Several people over the years have recommended A Winter's Tale to me knowing of my love of grand English estates and chick lit. So the book had made it's way onto my shelves and languished, until this past December when it sounded like just the right read for a cold Christmas day. The thing is, there's not much Christmas in it... yes, Christmas is there, but it's almost an afterthought, the book actually getting it's title from Shakespeare not from being all yule. Yet for my love of country estates this was perfect. It's not so much a fairy tale as other books I've read go, though it would be a dream come true to inherit such a house, it's more a realistic fairy tale if that makes sense. We are given insight into the nuts and bolts of the day to day struggles to keep a grand house running. Basically the more down and dirty reality of owning Downton Abbey. Keeping the staff happy, keeping the house repaired, finding money to keep the restoration of the garden underway. Finding a happy balance between wants and needs. Prioritizing that which must get done. And cleaning. Seriously, the amount of cleaning a place like this takes, well, if you hadn't thought about it before in your fantasies about becoming on heiress, you will now. And not that that's a bad thing. In fact reading all about this minutiae, it gives you a stronger connection to this way of life than if you were to the manor born.
The minutiae is where this book lives. In the purchase of special beeswax for banisters and brushes for paintings. There's a languid feel that makes this book the perfect bedtime read. You slip into bed and you sink into the story that lulls you into a safe world of hard work with wonderful rewards. The pacing for most of the book continues on in this vein. Hundreds of pages of day by day tasks to have it abruptly changed. As Christmas nears the pace is picked up, soon we aren't spending languid days seeing the house brought back to life slowly, we're zooming along until it's later the next year at the happily ever after is thrust upon us. This is where the book kind of lost me. It's weird when the pace is abandoned in favor of some new narrative style. The book lost some of it's charm by changing tempo. I didn't feel as connected to these characters I had spent so much time forging a bond with. I felt like the bond was severed and I was left on the outside looking in as everything came together, but without me. Yes, if Trisha Ashley had continued the narrative style throughout A Winter's Tale might have been a doorstop of a book, but as I've said before and I'll say again, I don't care how long or how short a book is, it should be exactly as long as it takes to tell the story and do it justice. This book needs a little of the justice that came Jack's way.

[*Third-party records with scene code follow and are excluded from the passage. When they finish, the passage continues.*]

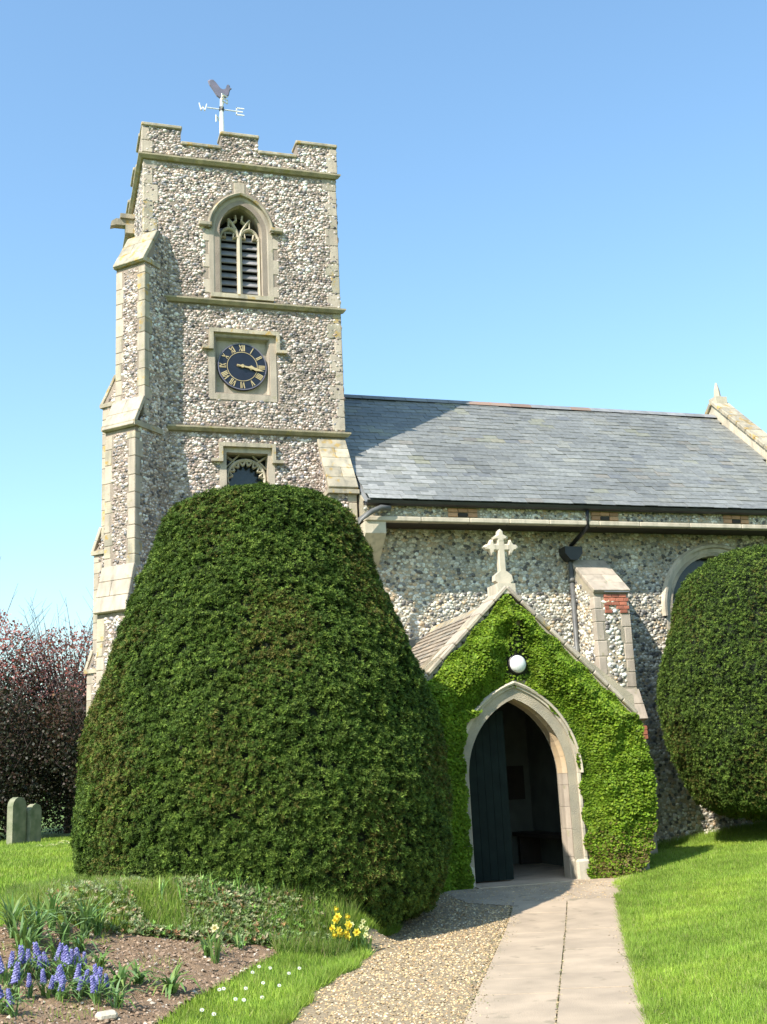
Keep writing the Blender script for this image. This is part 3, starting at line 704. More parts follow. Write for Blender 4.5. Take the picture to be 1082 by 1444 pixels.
# ================================================================ NAVE
NX0, NX1, NY, NYU, NYB = 5.2, 14.6, 18.25, 17.66, 23.8
nave = thing('church_nave', 'long flint church nave with grey slate roof to the right of the tower', 'church', (9.5, 21.2, .3))
NWIN = (12.22, 1.02, 4.42, 1.02, 2.4)
mb = MB(); wall_with_arch(mb, NX0, NX1, -.3, 5.9, NY, NWIN)
for a, b_ in (((NX1, NY), (NX1, NYB)), ((NX1, NYB), (NX0, NYB)), ((NX0, NYB), (NX0, NY))):
    mb.add([(a[0], a[1], -.3), (b_[0], b_[1], -.3), (b_[0], b_[1], 6.2), (a[0], a[1], 6.2)], [(0,1,2,3)])
mb.prism([(NX0, NYU, 5.9), (NX0, NYU, 6.16), (NX0, NY, 6.6), (NX0, NY, 5.9)], (0,0,0), (NX1-NX0, 0, 0))
RZ, RY, EZ, EY = 9.07, 20.78, 6.17, 17.58
mb.prism([(0, NY+.1, 6.15), (0, NYB-.1, 6.15), (0, RY, RZ-.15)], (NX0+.02, 0, 0), (NX0+.3, 0, 0))
nw = mb.build('wall', MORTAR_NAVE, nave)
def nk(u, v):
    x = NX0+u; z = v-.1
    k = ~in_arch(x, z, NWIN, .17)
    k &= ~((x > 9.2) & (x < 9.86) & (z < 5.2)); k &= ~((x < 5.5) & (z > 0))
    k &= ~((x > 4.8) & (x < 8.2) & (z < 2.3))
    return k
flints(nw, [flint_panel((NX0, NY, -.1), (1,0,0), (0,0,1), (0,-1,0), NX1-NX0, 5.98, nk, FL_NAVE, sp=.060, dome=.55),
            flint_panel((NX0, NYU, 5.92), (1,0,0), (0,0,1), (0,-1,0), NX1-NX0, .23, lambda u, v: (np.abs(u-1.75) > .3) & (np.abs(u-4.45) > .3) & (np.abs(u-7.15) > .3), FL_NAVE, sp=.052)])
# stone ledge under the flint band, in lengths
x = NX0
while x < NX1-.05:
    L = min(random.uniform(.7, 1.1), NX1-x); block('ledge_stone', (x+L/2, NYU+.02, 5.865), (L/2-.003, .075, .04), STONE_PALE, nave, ch=.012); x += L
MB().box(NX0+.36, NX1, NYU+.09, NY+.02, 5.835, 5.90).build('soffit_board', WOOD_DARK, nave)
# tile air bricks in the band
for cx_ in (NX0+1.75, NX0+4.45, NX0+7.15):
    for dx in (-.18, 0, .18):
        for dz in (0, .08): block('brick', (cx_+dx, NYU+.03, 5.965+dz), (.085, .055, .034), TERRA if (dx or dz) else WOOD_DARK, nw, ch=.005)
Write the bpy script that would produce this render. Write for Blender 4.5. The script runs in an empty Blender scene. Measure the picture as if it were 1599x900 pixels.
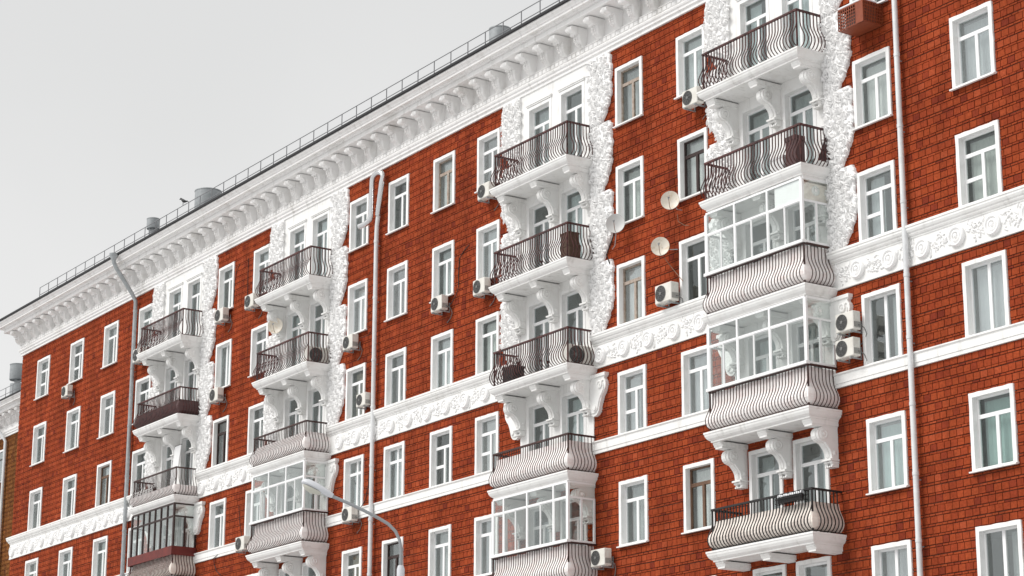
import bpy, math, random
import numpy as np
from mathutils import Vector, Matrix

# ------------------------------------------------------------------ camera, sky, sun, exposure
sc = bpy.context.scene
COL = sc.collection
R = math.radians
cam_d = bpy.data.cameras.new("camera"); cam = bpy.data.objects.new("camera", cam_d); COL.objects.link(cam)
cam_d.sensor_width = 36.0; cam_d.lens = 3477.28 / 1599.0 * 36.0; cam_d.clip_end = 3000.0; cam_d.clip_start = 0.5
YAW, PITCH, ROLL = R(56.603), R(15.305), R(0.198)
d_ = Vector((-math.sin(YAW) * math.cos(PITCH), math.cos(YAW) * math.cos(PITCH), math.sin(PITCH)))
r_ = Vector((math.cos(YAW), math.sin(YAW), 0)); u_ = r_.cross(d_)
r2 = r_ * math.cos(ROLL) + u_ * math.sin(ROLL); u2 = -r_ * math.sin(ROLL) + u_ * math.cos(ROLL)
cam.matrix_world = Matrix(((r2.x, u2.x, -d_.x, 39.938), (r2.y, u2.y, -d_.y, -40.328), (r2.z, u2.z, -d_.z, 1.7), (0, 0, 0, 1)))
sc.camera = cam
sc.render.resolution_x = 1024; sc.render.resolution_y = 576

SUN_EL, SUN_AZ = R(48), R(200)          # high soft light in front of the facade, a little from the left
world = bpy.data.worlds.new("World"); sc.world = world; world.use_nodes = True
wn = world.node_tree.nodes; wl = world.node_tree.links
sky = wn.new("ShaderNodeTexSky"); sky.sky_type = 'NISHITA'; sky.sun_disc = False
sky.sun_elevation = SUN_EL; sky.sun_rotation = SUN_AZ; sky.dust_density = 3.0; sky.air_density = 1.0
hsv = wn.new("ShaderNodeHueSaturation"); hsv.inputs['Saturation'].default_value = 0.0; hsv.inputs['Value'].default_value = 0.35
tc = wn.new("ShaderNodeTexCoord"); nz = wn.new("ShaderNodeTexNoise"); nz.inputs['Scale'].default_value = 3.0; nz.inputs['Detail'].default_value = 5.0
cr = wn.new("ShaderNodeValToRGB"); cr.color_ramp.elements[0].position = 0.0; cr.color_ramp.elements[0].color = (6.5, 6.5, 6.48, 1)
cr.color_ramp.elements[1].position = 1.0; cr.color_ramp.elements[1].color = (5.65, 5.68, 5.68, 1)
sep = wn.new("ShaderNodeSeparateXYZ"); wl.new(tc.outputs['Generated'], sep.inputs[0])
mz = wn.new("ShaderNodeMath"); mz.operation = 'MULTIPLY_ADD'; mz.inputs[1].default_value = 0.34; mz.inputs[2].default_value = -0.17
wl.new(nz.outputs['Fac'], mz.inputs[0])
mz2 = wn.new("ShaderNodeMath"); mz2.operation = 'ADD'; wl.new(sep.outputs['Z'], mz2.inputs[0]); wl.new(mz.outputs[0], mz2.inputs[1])
mr = wn.new("ShaderNodeMapRange"); mr.inputs['From Min'].default_value = 0.16; mr.inputs['From Max'].default_value = 0.42; mr.interpolation_type = 'SMOOTHSTEP'
wl.new(mz2.outputs[0], mr.inputs['Value'])
mixw = wn.new("ShaderNodeMix"); mixw.data_type = 'RGBA'; mixw.inputs['Factor'].default_value = 0.92
wl.new(tc.outputs['Generated'], nz.inputs['Vector']); wl.new(mr.outputs['Result'], cr.inputs['Fac'])
wl.new(sky.outputs['Color'], hsv.inputs['Color']); wl.new(hsv.outputs['Color'], mixw.inputs['A']); wl.new(cr.outputs['Color'], mixw.inputs['B'])
bg = wn.get("Background") or wn.new("ShaderNodeBackground")
wl.new(mixw.outputs['Result'], bg.inputs['Color']); bg.inputs['Strength'].default_value = 0.072
out = wn.get("World Output") or wn.new("ShaderNodeOutputWorld"); wl.new(bg.outputs['Background'], out.inputs['Surface'])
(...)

Speaking of Jack. He is the major thorn in my side in this book. He is sleazy and scheming yet everyone thinks he's God's gift and why not let Jack have the house? He couldn't possibly do something underhanded, insert ominous music here. I give credit to Sophy that she stays the course, but there is too much of her waffling. Too many times she questions herself and doesn't stand up to Jack. So while Jack is the villain of the piece, with his dirty deals and his desperate ways, the main problem I have is that he illuminates the flaws of our heroine. Sophy is so strong of will and motivated by hard work I find it hard to believe that she'd buy any line coming out of Jack's mouth, no matter how seductive and silken. I mean, how can she be so naive? She just lost her job and her home because of a scheming relative of her employer and here she is in a similar situation and yet she's all, oh Jack, you're so pretty, you could never love frumpy me with my frizzy hair. Gaw. Just no. I know it's a staple of chick lit to have the to go to be true bad boy and the brooding good boy with the befuddled heroine in the middle not knowing what to do, but seriously? Sophy is so much stronger than the average Bridget Jones that I am baffled that she didn't call shenanigans sooner.
What sets this book apart from the run of the mill chick lit or Downtonesque book is the olde thyme stuff, IE Shakespeare! I admit about a few pages in I should have gotten that the title was from Shakespeare, given all the references in the text, but sometimes I'm not quite on the ball and as I mentioned before I seriously thought this was a Christmas book. This Shakespearean element also elevates the book to a kind of historical fiction chick lit fusion that is fun for fans of both genres. But the downside is that I think you'd have to be somewhat to fairly knowledgeable about Shakespeare and his life to get the personal references peppered throughout the story. The extracts from Alys Blezzard's journal are purposefully very cryptic and written for those with knowledge of the Bard. Therefore this book can be read on two levels, the plain old chick lit HEA, and the fusion level. Personally, if I was only reading it on the chick lit level without my knowledge of Shakespeare, I'm not sure I would have been as drawn into the book. It's the mystery woven throughout about Alys being dark of complexion, that connects with Shakespeare's sonnets to "The Dark Lady." The Shakespeare angle adds so much that without it I just don't know if it would work.
Yet that "Dark Lady" Alys is still a questionable addition to the book in my mind. Not her connection with Shakespeare, nothing like that. It's her "other" qualities. IE, the magic of it all. By bringing in a paranormal aspect I think it might be stretching the narrative's credulity to it's breaking point. The Shakespeare secret, the history of the family and the house, that's all well and good, but the magic? I could see it if there were just ghosts and Alys having been condemned as a witch, because well, any smart woman was a witch back then, but that magic... That tangible real magic that gives Sophy insight and visions. It's just a step too far. It's almost like this book so wanted to be everything that it threw in everything and the kitchen sink and sometimes enough is enough. Sometimes being descended from Shakespeare is a big enough twist. Sometimes getting your HEA is enough. And sometimes just saving your family estate is enough. There doesn't need to be "real" magic too. Because isn't everything else magical enough? Apparently not according to Trisha Ashley. But then again, some people just don't know where to draw the line, like Sophy with her "relationship" with Jack.